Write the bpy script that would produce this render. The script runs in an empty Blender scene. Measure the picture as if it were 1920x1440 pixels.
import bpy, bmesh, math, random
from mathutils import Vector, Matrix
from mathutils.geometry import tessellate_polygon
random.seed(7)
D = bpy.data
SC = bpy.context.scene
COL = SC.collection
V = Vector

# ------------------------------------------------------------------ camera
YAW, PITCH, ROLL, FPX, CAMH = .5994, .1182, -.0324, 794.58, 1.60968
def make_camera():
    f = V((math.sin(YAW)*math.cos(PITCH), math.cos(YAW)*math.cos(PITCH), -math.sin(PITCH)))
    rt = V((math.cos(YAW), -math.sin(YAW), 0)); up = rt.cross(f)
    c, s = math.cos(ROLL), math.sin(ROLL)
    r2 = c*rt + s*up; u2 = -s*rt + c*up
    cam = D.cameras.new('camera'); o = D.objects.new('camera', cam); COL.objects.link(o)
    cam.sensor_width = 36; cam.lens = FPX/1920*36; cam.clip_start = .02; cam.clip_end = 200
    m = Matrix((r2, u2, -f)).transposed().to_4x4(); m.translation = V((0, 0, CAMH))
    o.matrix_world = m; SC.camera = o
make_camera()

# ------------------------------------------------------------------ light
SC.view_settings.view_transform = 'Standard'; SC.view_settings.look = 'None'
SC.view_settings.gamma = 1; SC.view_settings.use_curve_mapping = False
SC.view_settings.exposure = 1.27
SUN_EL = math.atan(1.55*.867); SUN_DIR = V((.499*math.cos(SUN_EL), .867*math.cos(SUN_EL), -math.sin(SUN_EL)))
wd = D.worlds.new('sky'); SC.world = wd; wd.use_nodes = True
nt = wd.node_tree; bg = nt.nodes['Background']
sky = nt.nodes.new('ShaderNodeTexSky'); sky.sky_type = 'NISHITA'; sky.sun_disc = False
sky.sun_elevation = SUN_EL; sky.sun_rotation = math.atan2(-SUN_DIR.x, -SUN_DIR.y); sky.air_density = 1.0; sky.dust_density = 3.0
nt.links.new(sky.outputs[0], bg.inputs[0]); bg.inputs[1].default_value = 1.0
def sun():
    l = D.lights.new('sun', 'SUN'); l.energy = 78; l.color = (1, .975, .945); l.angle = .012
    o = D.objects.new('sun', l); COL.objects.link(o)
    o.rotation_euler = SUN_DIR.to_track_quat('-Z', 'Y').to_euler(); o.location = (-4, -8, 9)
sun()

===

- **Objective**: Word for word, write out the data.

- **Answer to the task**:
Write the bpy script that would produce this render. The script runs in an empty Blender scene. Measure the picture as if it were 1920x1440 pixels.
import bpy, bmesh, math, random
from mathutils import Vector, Matrix
from mathutils.geometry import tessellate_polygon
random.seed(7)
D = bpy.data
SC = bpy.context.scene
COL = SC.collection
V = Vector

# ------------------------------------------------------------------ camera
YAW, PITCH, ROLL, FPX, CAMH = .5994, .1182, -.0324, 794.58, 1.60968
def make_camera():
    f = V((math.sin(YAW)*math.cos(PITCH), math.cos(YAW)*math.cos(PITCH), -math.sin(PITCH)))
    rt = V((math.cos(YAW), -math.sin(YAW), 0)); up = rt.cross(f)
    c, s = math.cos(ROLL), math.sin(ROLL)
    r2 = c*rt + s*up; u2 = -s*rt + c*up
    cam = D.cameras.new('camera'); o = D.objects.new('camera', cam); COL.objects.link(o)
    cam.sensor_width = 36; cam.lens = FPX/1920*36; cam.clip_start = .02; cam.clip_end = 200
    m = Matrix((r2, u2, -f)).transposed().to_4x4(); m.translation = V((0, 0, CAMH))
    o.matrix_world = m; SC.camera = o
make_camera()

# ------------------------------------------------------------------ light
SC.view_settings.view_transform = 'Standard'; SC.view_settings.look = 'None'
SC.view_settings.gamma = 1; SC.view_settings.use_curve_mapping = False
SC.view_settings.exposure = 1.27
SUN_EL = math.atan(1.55*.867); SUN_DIR = V((.499*math.cos(SUN_EL), .867*math.cos(SUN_EL), -math.sin(SUN_EL)))
wd = D.worlds.new('sky'); SC.world = wd; wd.use_nodes = True
nt = wd.node_tree; bg = nt.nodes['Background']
sky = nt.nodes.new('ShaderNodeTexSky'); sky.sky_type = 'NISHITA'; sky.sun_disc = False
sky.sun_elevation = SUN_EL; sky.sun_rotation = math.atan2(-SUN_DIR.x, -SUN_DIR.y); sky.air_density = 1.0; sky.dust_density = 3.0
nt.links.new(sky.outputs[0], bg.inputs[0]); bg.inputs[1].default_value = 1.0
def sun():
    l = D.lights.new('sun', 'SUN'); l.energy = 78; l.color = (1, .975, .945); l.angle = .012
    o = D.objects.new('sun', l); COL.objects.link(o)
    o.rotation_euler = SUN_DIR.to_track_quat('-Z', 'Y').to_euler(); o.location = (-4, -8, 9)
sun()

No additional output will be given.